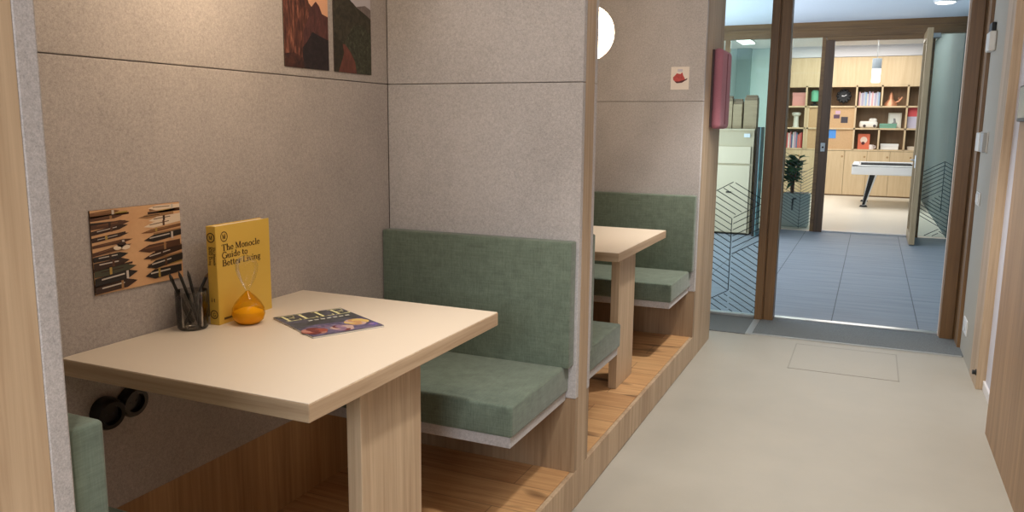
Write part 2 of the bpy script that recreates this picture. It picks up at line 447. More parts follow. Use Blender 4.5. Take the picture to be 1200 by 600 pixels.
# open leaf
d3 = bpy.data.objects.new('door_3', None); COL.objects.link(d3); d3.location = (.545, 12.16, 0); struct(d3)
xa, xb, ya, yb = .508, .574, 11.27, 12.15
MB().box(xa, xb, ya, ya+.10, .012, 2.69, .003, 1).box(xa, xb, yb-.10, yb, .012, 2.69, .003, 1).box(xa, xb, ya+.1, yb-.1, .012, .14).box(xa, xb, ya+.1, yb-.1, 2.58, 2.69).build('leaf_frame', M['oak_old'], d3)
MB().box(.543, .549, ya+.1, yb-.1, .14, 2.58).build('leaf_pane', M['glass'], d3)
MB().box(xa-.012, xa, ya+.03, ya+.07, .98, 1.14, .003, 1).cyl((xa-.01, ya+.05, 1.08), (xa-.05, ya+.05, 1.08), .009, n=12).cyl((xa-.05, ya+.045, 1.08), (xa-.05, ya+.16, 1.08), .009, n=12).build('door_handle', M['steel'], d3)
MB().box(.535, .70, 12.02, 12.16, 2.64, 2.70, .006, 2).tube([(.57, 12.1, 2.67), (.60, 11.85, 2.68), (.56, 11.7, 2.68)], .008).build('door_closer', M['steel_matt'], d3)

# ------------------------------------------------------------------ games room beyond
YS = 19.1
struct(MB().box(-6, 2.6, 12.2, 20, -.08, 0).build('floor_games_room', plain('pale_floor', srgb(238, 230, 216), .3)))
struct(MB().box(-6, 2.6, 12.28, 20, 3.22, 3.3).build('ceiling_games_room', M['ceil']))
struct(MB().box(-2.1, 1.1, YS+.42, YS+.5, 0, 3.22).box(-2.1, 1.1, YS+.01, YS+.42, 2.99, 3.22).build('wall_games_room_back', M['white']))
struct(MB().box(-6, -2.1, YS+.1, YS+.2, 0, 3.22).box(-2.95, -2.65, YS-.1, YS+.1, 0, 3.22, mi=1).build('wall_games_room_teal', [M['teal'], M['tealgrey']]))
struct(MB().box(1.0, 1.1, 12.3, YS+.5, 0, 3.22).build('wall_games_room_right', plain('slate_paint', srgb(92, 106, 108), .7)))

def shelf_unit():
    t = thing('shelf_unit', 'pale wood built-in shelf unit with open compartments above a row of cupboards', 'shelving', (-.1, YS, 0))
    zs = [1.005, 1.462, 1.933, 2.37]
    m = MB().box(-2.05, .998, YS+.36, YS+.4, 0, 2.98)
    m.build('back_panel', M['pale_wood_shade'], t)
    MB().box(-2.05, .998, YS, YS+.4, 2.385, 2.98).box(-1.2, -1.196, YS-.001, YS, 2.40, 2.97).box(-.44, -.436, YS-.001, YS, 2.40, 2.97).box(.335, .339, YS-.001, YS, 2.40, 2.97).build('upper_panel', M['pale_wood'], t)
    m = MB()
    for z in zs: m.box(-2.05, .998, YS, YS+.37, z-.017, z+.017)
    for z0, z1, xs in ((1.005, 1.462, (-1.86, -1.42, -1.36, -.40, .10, .60)), (1.462, 1.933, (-1.86, -1.42, -1.36, -.40, .60)), (1.933, 2.385, (-1.86, -1.42, -.93, -.40, .10, .60))):
        for x in xs: m.box(x-.017, x+.017, YS, YS+.37, z0, z1)
    m.box(-1.42, -1.36, YS+.02, YS+.05, 1.0, 1.93)
    m.build('shelf_frame', M['pale_wood'], t)
    MB().box(-1.36, -.40, YS+.03, YS+.06, 1.02, 1.92).build('pinboard', M['cork'], t)
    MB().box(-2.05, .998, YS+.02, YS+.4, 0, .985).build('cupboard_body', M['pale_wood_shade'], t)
    x = -1.9
    while x < .55:
        d = MB().box(x+.003, x+.447, YS-.002, YS+.02, .03, .98, .002, 1).build('cupboard_door', M['pale_wood'], t)
        MB().cyl((x+.40, YS-.002, .86), (x+.40, YS-.006, .86), .022, n=16).build('finger_hole', col(176, 140, 96), d)
        x += .45
    return t
shelf_unit()
YI = YS+.12
def small(name, label, cat, mb, mats, loc, group=None, smooth=False):
    o = mb.build(name, mats, None, smooth, loc); return setp(o, label, cat, group)
# shelf contents
Z1, Z2, Z3 = 1.022, 1.479, 1.950
small('storage_box', 'pale pink box in the top compartment at the end of the shelf unit', 'box', MB().box(-1.72, -1.44, YI, YI+.2, Z3, Z3+.29, .008).box(-1.725, -1.435, YI-.004, YI+.2, Z3+.22, Z3+.295, .006), col(224, 160, 150), (-1.58, YI, Z3))
t = thing('storage_jar', 'green jar on a black stand on the top shelf by the door frame', 'jar', (-1.25, YI+.05, Z3))
MB().lathe([(0, 0), (.09, 0), (.09, .03), (.03, .05), (.03, .08), (.07, .10), (.0, .10)], (-1.25, YI+.05, Z3)).build('stand', M['black'], t, True)
MB().lathe([(0, .10), (.08, .10), (.085, .30), (.06, .34), (0, .34)], (-1.25, YI+.05, Z3)).build('body', col(110, 186, 150), t, True)
small('vase', 'white column shaped vase on the middle shelf above the colourful books', 'vase', MB().lathe([(0, 0), (.08, 0), (.06, .03), (.055, .22), (.06, .25), (.09, .27), (.10, .31), (.08, .33), (.06, .31), (0, .30)], (-1.62, YI+.06, Z2)), col(224, 226, 214), (-1.62, YI+.06, Z2), None, True)
# clock
t = thing('sunburst_clock', 'round black sunburst clock in the top compartment above the pinboard', 'clock', (-.66, YI, Z3+.21))
m = MB()
for k in range(12):
    a = 2*PI*k/12; c = Vector((-.66+.125*math.cos(a), YI+.02, Z3+.21+.125*math.sin(a)))
    m.sphere(c, .035, 12, 8)
    m.cyl((-.66, YI+.02, Z3+.21), c, .014, n=8)
m.cyl((-.66, YI, Z3+.21), (-.66, YI+.05, Z3+.21), .105)
m.cyl((-.66, YI+.05, Z3+.21), (-.66, YI+.24, Z3+.21), .02)
m.build('case', M['black'], t)
MB().box(-.70, -.665, YI-.006, YI-.002, Z3+.205, Z3+.225).box(-.665, -.60, YI-.006, YI-.002, Z3+.215, Z3+.228, rot=Matrix.Rotation(-.5, 4, 'Y')).build('hands', M['white'], t)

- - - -

• What you will do: Copy out all the data exactly; skip the pictures.

• Output:
Write part 2 of the bpy script that recreates this picture. It picks up at line 447. More parts follow. Use Blender 4.5. Take the picture to be 1200 by 600 pixels.
# open leaf
d3 = bpy.data.objects.new('door_3', None); COL.objects.link(d3); d3.location = (.545, 12.16, 0); struct(d3)
xa, xb, ya, yb = .508, .574, 11.27, 12.15
MB().box(xa, xb, ya, ya+.10, .012, 2.69, .003, 1).box(xa, xb, yb-.10, yb, .012, 2.69, .003, 1).box(xa, xb, ya+.1, yb-.1, .012, .14).box(xa, xb, ya+.1, yb-.1, 2.58, 2.69).build('leaf_frame', M['oak_old'], d3)
MB().box(.543, .549, ya+.1, yb-.1, .14, 2.58).build('leaf_pane', M['glass'], d3)
MB().box(xa-.012, xa, ya+.03, ya+.07, .98, 1.14, .003, 1).cyl((xa-.01, ya+.05, 1.08), (xa-.05, ya+.05, 1.08), .009, n=12).cyl((xa-.05, ya+.045, 1.08), (xa-.05, ya+.16, 1.08), .009, n=12).build('door_handle', M['steel'], d3)
MB().box(.535, .70, 12.02, 12.16, 2.64, 2.70, .006, 2).tube([(.57, 12.1, 2.67), (.60, 11.85, 2.68), (.56, 11.7, 2.68)], .008).build('door_closer', M['steel_matt'], d3)

# ------------------------------------------------------------------ games room beyond
YS = 19.1
struct(MB().box(-6, 2.6, 12.2, 20, -.08, 0).build('floor_games_room', plain('pale_floor', srgb(238, 230, 216), .3)))
struct(MB().box(-6, 2.6, 12.28, 20, 3.22, 3.3).build('ceiling_games_room', M['ceil']))
struct(MB().box(-2.1, 1.1, YS+.42, YS+.5, 0, 3.22).box(-2.1, 1.1, YS+.01, YS+.42, 2.99, 3.22).build('wall_games_room_back', M['white']))
struct(MB().box(-6, -2.1, YS+.1, YS+.2, 0, 3.22).box(-2.95, -2.65, YS-.1, YS+.1, 0, 3.22, mi=1).build('wall_games_room_teal', [M['teal'], M['tealgrey']]))
struct(MB().box(1.0, 1.1, 12.3, YS+.5, 0, 3.22).build('wall_games_room_right', plain('slate_paint', srgb(92, 106, 108), .7)))

def shelf_unit():
    t = thing('shelf_unit', 'pale wood built-in shelf unit with open compartments above a row of cupboards', 'shelving', (-.1, YS, 0))
    zs = [1.005, 1.462, 1.933, 2.37]
    m = MB().box(-2.05, .998, YS+.36, YS+.4, 0, 2.98)
    m.build('back_panel', M['pale_wood_shade'], t)
    MB().box(-2.05, .998, YS, YS+.4, 2.385, 2.98).box(-1.2, -1.196, YS-.001, YS, 2.40, 2.97).box(-.44, -.436, YS-.001, YS, 2.40, 2.97).box(.335, .339, YS-.001, YS, 2.40, 2.97).build('upper_panel', M['pale_wood'], t)
    m = MB()
    for z in zs: m.box(-2.05, .998, YS, YS+.37, z-.017, z+.017)
    for z0, z1, xs in ((1.005, 1.462, (-1.86, -1.42, -1.36, -.40, .10, .60)), (1.462, 1.933, (-1.86, -1.42, -1.36, -.40, .60)), (1.933, 2.385, (-1.86, -1.42, -.93, -.40, .10, .60))):
        for x in xs: m.box(x-.017, x+.017, YS, YS+.37, z0, z1)
    m.box(-1.42, -1.36, YS+.02, YS+.05, 1.0, 1.93)
    m.build('shelf_frame', M['pale_wood'], t)
    MB().box(-1.36, -.40, YS+.03, YS+.06, 1.02, 1.92).build('pinboard', M['cork'], t)
    MB().box(-2.05, .998, YS+.02, YS+.4, 0, .985).build('cupboard_body', M['pale_wood_shade'], t)
    x = -1.9
    while x < .55:
        d = MB().box(x+.003, x+.447, YS-.002, YS+.02, .03, .98, .002, 1).build('cupboard_door', M['pale_wood'], t)
        MB().cyl((x+.40, YS-.002, .86), (x+.40, YS-.006, .86), .022, n=16).build('finger_hole', col(176, 140, 96), d)
        x += .45
    return t
shelf_unit()
YI = YS+.12
def small(name, label, cat, mb, mats, loc, group=None, smooth=False):
    o = mb.build(name, mats, None, smooth, loc); return setp(o, label, cat, group)
# shelf contents
Z1, Z2, Z3 = 1.022, 1.479, 1.950
small('storage_box', 'pale pink box in the top compartment at the end of the shelf unit', 'box', MB().box(-1.72, -1.44, YI, YI+.2, Z3, Z3+.29, .008).box(-1.725, -1.435, YI-.004, YI+.2, Z3+.22, Z3+.295, .006), col(224, 160, 150), (-1.58, YI, Z3))
t = thing('storage_jar', 'green jar on a black stand on the top shelf by the door frame', 'jar', (-1.25, YI+.05, Z3))
MB().lathe([(0, 0), (.09, 0), (.09, .03), (.03, .05), (.03, .08), (.07, .10), (.0, .10)], (-1.25, YI+.05, Z3)).build('stand', M['black'], t, True)
MB().lathe([(0, .10), (.08, .10), (.085, .30), (.06, .34), (0, .34)], (-1.25, YI+.05, Z3)).build('body', col(110, 186, 150), t, True)
small('vase', 'white column shaped vase on the middle shelf above the colourful books', 'vase', MB().lathe([(0, 0), (.08, 0), (.06, .03), (.055, .22), (.06, .25), (.09, .27), (.10, .31), (.08, .33), (.06, .31), (0, .30)], (-1.62, YI+.06, Z2)), col(224, 226, 214), (-1.62, YI+.06, Z2), None, True)
# clock
t = thing('sunburst_clock', 'round black sunburst clock in the top compartment above the pinboard', 'clock', (-.66, YI, Z3+.21))
m = MB()
for k in range(12):
    a = 2*PI*k/12; c = Vector((-.66+.125*math.cos(a), YI+.02, Z3+.21+.125*math.sin(a)))
    m.sphere(c, .035, 12, 8)
    m.cyl((-.66, YI+.02, Z3+.21), c, .014, n=8)
m.cyl((-.66, YI, Z3+.21), (-.66, YI+.05, Z3+.21), .105)
m.cyl((-.66, YI+.05, Z3+.21), (-.66, YI+.24, Z3+.21), .02)
m.build('case', M['black'], t)
MB().box(-.70, -.665, YI-.006, YI-.002, Z3+.205, Z3+.225).box(-.665, -.60, YI-.006, YI-.002, Z3+.215, Z3+.228, rot=Matrix.Rotation(-.5, 4, 'Y')).build('hands', M['white'], t)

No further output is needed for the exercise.